I put $1,000 toward my debt every month. And since I’m a natural saver, I’d have a couple extra thousand few bucks each month and put that toward my debt, too.

Then I broke up with my now-ex-boyfriend. I still had $10,000 in debt at this point, and I was originally planning to wait until I was debt-free to break up with him. (Rent’s expensive in San Francisco.) But it got to the point where I couldn’t wait anymore. I felt like a jerk using him to pay half my rent and I wasn’t willing to work on the relationship anymore

Luckily, a family friend took me in and let me live for free. For the next few months, all my income went toward debt, and by July 2015, I was debt-free.

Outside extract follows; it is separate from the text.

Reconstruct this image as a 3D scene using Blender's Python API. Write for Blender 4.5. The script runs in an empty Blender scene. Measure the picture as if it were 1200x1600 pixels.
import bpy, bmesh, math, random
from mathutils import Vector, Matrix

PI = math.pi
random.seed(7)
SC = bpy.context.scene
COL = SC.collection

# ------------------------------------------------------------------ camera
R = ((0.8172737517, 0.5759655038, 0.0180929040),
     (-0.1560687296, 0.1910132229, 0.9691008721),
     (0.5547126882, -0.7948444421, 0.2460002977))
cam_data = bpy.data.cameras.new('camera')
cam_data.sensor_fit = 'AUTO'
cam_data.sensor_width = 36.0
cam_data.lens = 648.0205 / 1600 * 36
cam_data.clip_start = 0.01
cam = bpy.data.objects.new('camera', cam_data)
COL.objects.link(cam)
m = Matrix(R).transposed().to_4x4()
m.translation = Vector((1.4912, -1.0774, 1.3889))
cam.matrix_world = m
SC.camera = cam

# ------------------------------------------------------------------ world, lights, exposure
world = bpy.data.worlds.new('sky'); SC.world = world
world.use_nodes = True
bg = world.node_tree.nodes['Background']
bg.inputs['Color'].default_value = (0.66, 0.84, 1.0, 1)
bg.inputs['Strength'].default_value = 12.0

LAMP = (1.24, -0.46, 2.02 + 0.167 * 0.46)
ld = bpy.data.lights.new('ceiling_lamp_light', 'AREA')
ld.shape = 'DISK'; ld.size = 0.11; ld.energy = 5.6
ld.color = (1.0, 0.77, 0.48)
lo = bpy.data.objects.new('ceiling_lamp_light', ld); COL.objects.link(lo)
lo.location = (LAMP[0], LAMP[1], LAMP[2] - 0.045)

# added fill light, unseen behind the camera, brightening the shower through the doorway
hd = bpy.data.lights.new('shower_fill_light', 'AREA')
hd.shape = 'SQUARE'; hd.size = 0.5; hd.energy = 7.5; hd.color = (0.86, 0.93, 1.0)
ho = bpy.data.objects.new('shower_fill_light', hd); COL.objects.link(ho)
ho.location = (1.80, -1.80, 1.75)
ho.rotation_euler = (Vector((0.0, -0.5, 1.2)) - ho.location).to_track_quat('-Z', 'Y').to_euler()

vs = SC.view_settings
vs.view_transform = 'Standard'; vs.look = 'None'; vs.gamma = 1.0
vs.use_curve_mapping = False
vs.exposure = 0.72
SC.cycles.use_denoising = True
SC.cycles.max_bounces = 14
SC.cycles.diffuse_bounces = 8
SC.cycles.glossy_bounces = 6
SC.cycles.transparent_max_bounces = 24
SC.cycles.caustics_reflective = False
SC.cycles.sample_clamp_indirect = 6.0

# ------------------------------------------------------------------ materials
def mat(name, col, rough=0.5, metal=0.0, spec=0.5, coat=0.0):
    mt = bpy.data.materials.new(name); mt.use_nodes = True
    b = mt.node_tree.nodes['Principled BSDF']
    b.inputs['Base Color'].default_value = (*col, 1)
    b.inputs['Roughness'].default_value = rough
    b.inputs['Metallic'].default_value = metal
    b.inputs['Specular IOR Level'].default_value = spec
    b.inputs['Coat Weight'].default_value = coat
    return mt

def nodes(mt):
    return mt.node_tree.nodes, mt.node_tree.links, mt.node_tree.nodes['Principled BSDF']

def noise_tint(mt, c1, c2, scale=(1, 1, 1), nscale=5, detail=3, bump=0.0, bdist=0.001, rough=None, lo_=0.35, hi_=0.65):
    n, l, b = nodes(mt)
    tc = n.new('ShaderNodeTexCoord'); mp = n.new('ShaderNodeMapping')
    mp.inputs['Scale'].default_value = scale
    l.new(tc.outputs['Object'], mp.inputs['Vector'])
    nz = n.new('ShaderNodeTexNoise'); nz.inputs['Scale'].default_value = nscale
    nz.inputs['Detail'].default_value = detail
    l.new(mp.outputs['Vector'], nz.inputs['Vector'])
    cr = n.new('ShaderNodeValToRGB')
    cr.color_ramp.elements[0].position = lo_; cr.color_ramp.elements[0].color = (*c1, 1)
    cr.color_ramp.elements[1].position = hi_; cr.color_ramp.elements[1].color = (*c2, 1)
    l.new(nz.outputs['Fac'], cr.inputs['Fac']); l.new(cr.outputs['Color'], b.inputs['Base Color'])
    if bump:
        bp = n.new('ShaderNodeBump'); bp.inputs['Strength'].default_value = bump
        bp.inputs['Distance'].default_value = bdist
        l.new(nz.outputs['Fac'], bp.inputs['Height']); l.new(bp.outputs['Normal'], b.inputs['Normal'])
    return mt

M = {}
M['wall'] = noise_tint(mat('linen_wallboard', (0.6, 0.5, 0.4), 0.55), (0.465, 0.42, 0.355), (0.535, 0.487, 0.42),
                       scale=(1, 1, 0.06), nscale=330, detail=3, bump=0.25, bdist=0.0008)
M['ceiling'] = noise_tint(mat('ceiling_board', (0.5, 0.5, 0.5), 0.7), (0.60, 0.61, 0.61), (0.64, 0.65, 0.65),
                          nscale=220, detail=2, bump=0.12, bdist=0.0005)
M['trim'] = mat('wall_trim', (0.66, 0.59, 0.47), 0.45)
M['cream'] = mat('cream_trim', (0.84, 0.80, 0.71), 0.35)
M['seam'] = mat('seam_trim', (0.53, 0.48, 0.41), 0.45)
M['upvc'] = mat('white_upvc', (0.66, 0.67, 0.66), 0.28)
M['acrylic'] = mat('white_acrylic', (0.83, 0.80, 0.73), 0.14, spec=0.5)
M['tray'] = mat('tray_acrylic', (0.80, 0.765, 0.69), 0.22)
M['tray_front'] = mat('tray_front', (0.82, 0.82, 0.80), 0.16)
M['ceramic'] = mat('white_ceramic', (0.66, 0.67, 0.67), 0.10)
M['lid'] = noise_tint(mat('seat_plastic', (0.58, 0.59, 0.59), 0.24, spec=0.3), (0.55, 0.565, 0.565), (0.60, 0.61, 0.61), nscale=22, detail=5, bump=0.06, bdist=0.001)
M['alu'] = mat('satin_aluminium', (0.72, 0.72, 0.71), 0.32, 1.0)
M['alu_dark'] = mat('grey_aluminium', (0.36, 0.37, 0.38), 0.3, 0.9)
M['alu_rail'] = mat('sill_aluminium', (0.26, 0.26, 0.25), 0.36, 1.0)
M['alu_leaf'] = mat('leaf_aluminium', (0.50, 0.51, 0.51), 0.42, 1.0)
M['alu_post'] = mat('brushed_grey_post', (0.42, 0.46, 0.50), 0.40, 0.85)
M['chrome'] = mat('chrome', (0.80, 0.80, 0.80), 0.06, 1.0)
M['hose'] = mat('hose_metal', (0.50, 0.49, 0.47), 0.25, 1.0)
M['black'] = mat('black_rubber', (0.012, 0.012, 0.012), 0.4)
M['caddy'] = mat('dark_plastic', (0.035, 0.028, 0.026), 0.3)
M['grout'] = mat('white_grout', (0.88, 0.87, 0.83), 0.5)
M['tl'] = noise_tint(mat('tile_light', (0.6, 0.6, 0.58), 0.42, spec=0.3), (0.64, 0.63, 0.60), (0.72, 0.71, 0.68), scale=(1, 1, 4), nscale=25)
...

I’ve since gotten a raise to to $72,000 per year, saved an emergency fund of $15,000, put $10,000 in my 401k and have a few thousand dollars in cash that I’m looking to invest in index funds.

There was a time where I dreamed of working for Pixar. But the people who work at Pixar animate all day and go home and animate some more for fun, and I’m not sure I ever had that undying passion for art. I was just really good at it my entire life and that’s what people always told me I was born to do. So I did it.

Giving up on my dream probably isn’t the right way to put it. It’s more that I realized that financial stability was more important to me than art. I wasn’t happy not knowing where my next paycheck would come from — I didn’t like the uncertainty.

*Kate requested that we use a pseudonym to protect her privacy.